Space Jam: A New Legacy Review: Can LeBron Be Like Mike?

Space Jam: A New Legacy comes off like a two-hour dad joke: you either vibe out on its goofy wavelength or scratch your eyeballs out – there’s no middle ground. Director Malcolm D. Lee’s raucous reboot stays true to the spirit of the 1996 original but tweaked for the TikTok generation. It’s a loud, colourful, and often absurd family film aimed at Gen Z and the elder millennials who grew up on Space Jam.
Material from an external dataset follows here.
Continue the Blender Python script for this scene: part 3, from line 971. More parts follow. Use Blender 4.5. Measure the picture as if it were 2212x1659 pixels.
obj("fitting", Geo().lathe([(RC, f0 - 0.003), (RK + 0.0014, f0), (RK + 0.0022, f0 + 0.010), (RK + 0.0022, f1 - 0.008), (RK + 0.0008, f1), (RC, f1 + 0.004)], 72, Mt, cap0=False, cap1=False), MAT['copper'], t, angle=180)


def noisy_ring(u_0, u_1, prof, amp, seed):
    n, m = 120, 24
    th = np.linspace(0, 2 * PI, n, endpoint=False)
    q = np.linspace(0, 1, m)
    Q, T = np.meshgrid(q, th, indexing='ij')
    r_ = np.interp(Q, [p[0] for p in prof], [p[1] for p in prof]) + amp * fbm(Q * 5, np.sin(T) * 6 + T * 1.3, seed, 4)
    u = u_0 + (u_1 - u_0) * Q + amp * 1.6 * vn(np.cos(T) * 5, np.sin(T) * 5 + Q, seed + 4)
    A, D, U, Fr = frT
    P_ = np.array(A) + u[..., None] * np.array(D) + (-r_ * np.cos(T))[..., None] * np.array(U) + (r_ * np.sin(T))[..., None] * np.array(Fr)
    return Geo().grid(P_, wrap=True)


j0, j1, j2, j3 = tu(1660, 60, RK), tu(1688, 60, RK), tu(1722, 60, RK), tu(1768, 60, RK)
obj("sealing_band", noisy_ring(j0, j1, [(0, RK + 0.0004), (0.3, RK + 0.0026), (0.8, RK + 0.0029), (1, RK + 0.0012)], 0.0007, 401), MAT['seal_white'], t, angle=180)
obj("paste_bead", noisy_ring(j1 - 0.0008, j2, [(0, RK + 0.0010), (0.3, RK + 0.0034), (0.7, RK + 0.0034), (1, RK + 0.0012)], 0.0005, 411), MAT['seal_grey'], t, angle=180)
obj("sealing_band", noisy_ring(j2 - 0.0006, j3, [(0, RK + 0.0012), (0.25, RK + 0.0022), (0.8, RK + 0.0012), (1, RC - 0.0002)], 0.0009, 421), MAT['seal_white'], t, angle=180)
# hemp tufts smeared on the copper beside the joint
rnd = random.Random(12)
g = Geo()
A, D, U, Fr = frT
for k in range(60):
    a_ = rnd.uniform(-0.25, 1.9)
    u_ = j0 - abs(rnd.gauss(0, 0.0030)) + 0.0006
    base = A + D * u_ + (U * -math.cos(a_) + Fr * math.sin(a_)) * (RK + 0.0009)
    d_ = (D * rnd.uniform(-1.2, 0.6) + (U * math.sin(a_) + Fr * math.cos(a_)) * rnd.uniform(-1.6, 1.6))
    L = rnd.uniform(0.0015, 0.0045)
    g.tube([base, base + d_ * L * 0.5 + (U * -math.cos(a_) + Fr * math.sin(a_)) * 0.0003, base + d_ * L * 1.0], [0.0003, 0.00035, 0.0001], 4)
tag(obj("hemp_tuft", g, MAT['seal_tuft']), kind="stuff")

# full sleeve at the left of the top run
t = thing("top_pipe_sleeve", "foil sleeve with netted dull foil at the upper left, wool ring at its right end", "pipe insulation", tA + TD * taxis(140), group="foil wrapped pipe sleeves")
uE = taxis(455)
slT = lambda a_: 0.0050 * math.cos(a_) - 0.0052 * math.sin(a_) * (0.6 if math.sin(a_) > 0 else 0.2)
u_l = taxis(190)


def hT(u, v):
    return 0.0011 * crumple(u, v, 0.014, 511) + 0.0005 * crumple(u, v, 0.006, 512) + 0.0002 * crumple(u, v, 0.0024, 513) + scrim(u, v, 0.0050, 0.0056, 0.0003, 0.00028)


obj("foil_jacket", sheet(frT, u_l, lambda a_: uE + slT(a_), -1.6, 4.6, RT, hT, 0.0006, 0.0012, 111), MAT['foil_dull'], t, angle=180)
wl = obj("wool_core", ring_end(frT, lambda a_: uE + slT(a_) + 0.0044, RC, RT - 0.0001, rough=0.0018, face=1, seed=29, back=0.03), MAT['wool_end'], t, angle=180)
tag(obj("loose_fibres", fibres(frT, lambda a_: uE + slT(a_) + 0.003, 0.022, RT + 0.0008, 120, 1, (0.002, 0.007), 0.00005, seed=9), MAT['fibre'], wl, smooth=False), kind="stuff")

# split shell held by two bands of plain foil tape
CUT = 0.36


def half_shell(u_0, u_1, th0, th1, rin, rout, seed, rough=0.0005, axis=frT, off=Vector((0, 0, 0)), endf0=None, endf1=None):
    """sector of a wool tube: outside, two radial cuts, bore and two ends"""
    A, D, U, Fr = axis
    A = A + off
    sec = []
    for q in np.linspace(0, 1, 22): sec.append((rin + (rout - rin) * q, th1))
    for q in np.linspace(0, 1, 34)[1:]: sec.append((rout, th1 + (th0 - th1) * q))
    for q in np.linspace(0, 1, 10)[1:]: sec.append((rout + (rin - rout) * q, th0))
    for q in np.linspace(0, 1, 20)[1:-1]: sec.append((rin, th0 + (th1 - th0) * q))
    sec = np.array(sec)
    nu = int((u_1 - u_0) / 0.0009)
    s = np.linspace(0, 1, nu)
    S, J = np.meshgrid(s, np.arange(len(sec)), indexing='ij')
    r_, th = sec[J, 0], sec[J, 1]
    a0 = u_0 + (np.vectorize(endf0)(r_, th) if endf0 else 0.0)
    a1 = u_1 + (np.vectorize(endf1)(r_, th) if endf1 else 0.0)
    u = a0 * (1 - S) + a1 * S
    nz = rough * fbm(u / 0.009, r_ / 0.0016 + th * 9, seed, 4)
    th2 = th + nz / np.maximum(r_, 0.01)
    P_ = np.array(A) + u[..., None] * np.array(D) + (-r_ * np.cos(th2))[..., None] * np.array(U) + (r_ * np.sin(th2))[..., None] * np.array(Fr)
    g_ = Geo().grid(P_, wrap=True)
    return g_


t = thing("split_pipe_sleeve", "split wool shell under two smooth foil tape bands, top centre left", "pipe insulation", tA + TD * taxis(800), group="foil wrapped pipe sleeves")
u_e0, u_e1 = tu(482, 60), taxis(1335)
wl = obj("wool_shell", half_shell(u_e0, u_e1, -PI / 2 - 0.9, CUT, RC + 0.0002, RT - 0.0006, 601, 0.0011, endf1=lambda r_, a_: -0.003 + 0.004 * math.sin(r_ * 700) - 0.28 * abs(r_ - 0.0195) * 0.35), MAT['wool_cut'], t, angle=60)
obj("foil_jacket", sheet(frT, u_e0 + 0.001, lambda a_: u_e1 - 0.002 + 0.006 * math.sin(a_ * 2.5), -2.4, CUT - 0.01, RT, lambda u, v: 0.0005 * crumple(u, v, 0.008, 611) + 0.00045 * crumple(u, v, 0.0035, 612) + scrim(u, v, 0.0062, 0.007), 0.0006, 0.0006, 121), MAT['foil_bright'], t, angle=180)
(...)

A New Legacy stars the world’s greatest basketball player LeBron James, as LeBron James, the world’s greatest basketball player (and a so-so father). A New Legacy’s LeBron gives his kids all the things he wanted as a child, but he doesn’t always give them what they need.

LeBron’s son Dom (Cedric Joe) is a computer wiz whose geeky heart is set on making video games. Papa LeBron ain’t trying to hear any of it, though. Instead, he wants his sons to go into the family business: dominating professional basketball and jumping teams every few years.


A sinister computer algorithm named, and I kid you not, Al G. Rhythm (Don Cheadle) notices the dissent in the James family, and he uses it to manipulate young Dom. Al G. Rhythm sucks LeBron and Dom into the Warner Bros. server-verse – a holographic world housing all the studios’ intellectual properties – and holds the duo hostage. To escape, LeBron must beat his son in a game of basketball. Easy peasy, right? Not so fast!


Al G. Rhythm stacks the deck against LeBron like republicans drafting voting rights bills in communities of colour. Dom receives a team of superpowered professional ballers (Damian Lillard, Diana Taurasi, Klay Thompson). At the same time, LeBron must scrape together a sad-sack squad of Looney Tune characters. Hijinks ensue.

If you grew up on Looney Tunes, then you’ll get a kick out of their latest incarnation. A New Legacy features the series’ most beloved characters (sorry Pepé Le Pew) and brings back loads of classic gags.

Bugs Bunny (Jeff Bergman), Lola Bunny (Zendaya) and the rest of the gang never looked better. A New Legacy recreates the Looney Tunes crew in both a vibrant 2D style and gorgeous, ultra-detailed CG. If you ever wondered about the texture of the Tasmanian Devil’s fur, this movie got you covered.

A New Legacy looks like a neon-soaked fever dream, and it’s a lot to process. Prepare yourself for two hours of sensory overload. This is a movie where you catch Pennywise (the clown from It) chilling courtside with Batman Returns’ skeevy Penguin and Game of Thrones’ White Walkers. The film never addresses this either; they’re just part of the mise-en-scène.


A New Legacy’s squad of screenwriters (seriously, check out the number of writing credits) went overboard with pop culture easter eggs. This decision morphs the picture into a less-inspired Ready Player One. It feels forced whenever the LeBron wanders off into other movies like The Matrix and Casablanca. I like the idea of LeBron and Bugs travelling between film franchises to form their squad, in theory, but the execution is heavy-handed. Far too often, A New Legacy looks like a commercial for Warner Bros. titles.

The film does possess enough self-awareness to poke fun at IP-driven filmmaking. In the story, creatively bankrupt studio bigwigs create Al G. Rhythm to churn out sure-fire hits using math, because creativity in Hollywood is all but dead. Hardy har, har. Calling this practice out doesn’t mean A New Legacy isn’t guilty of doing that very thing.


By the time the credits roll, A New Legacy doesn’t feel like a love letter to Space Jam so much as a blatant cash grab. Everyone understands that Hollywood’s all about the Benjamins. This is the movie business, after all. But such flagrant corporate plundering destroys the illusion that the moviegoing experience is anything more than transactional.

As much as I looked forward to screening A New Legacy, this film clearly isn’t meant for me, or most adults. However, ten-year-old me would have a blast hanging out with LeBron and his Looney Tunes crew. Even the jaded film critic in me can get behind what the film has to say (aside from sign up for HBO Max).


Space Jam: A New Legacy is a tribute to all the kids who dare to colour outside the lines. Dom and LeBron’s journey is a celebration of passion, creativity, and blazing your own trail. Is this movie a shameless cash-grab? Sure, both things can be true. Better films just make it less obvious.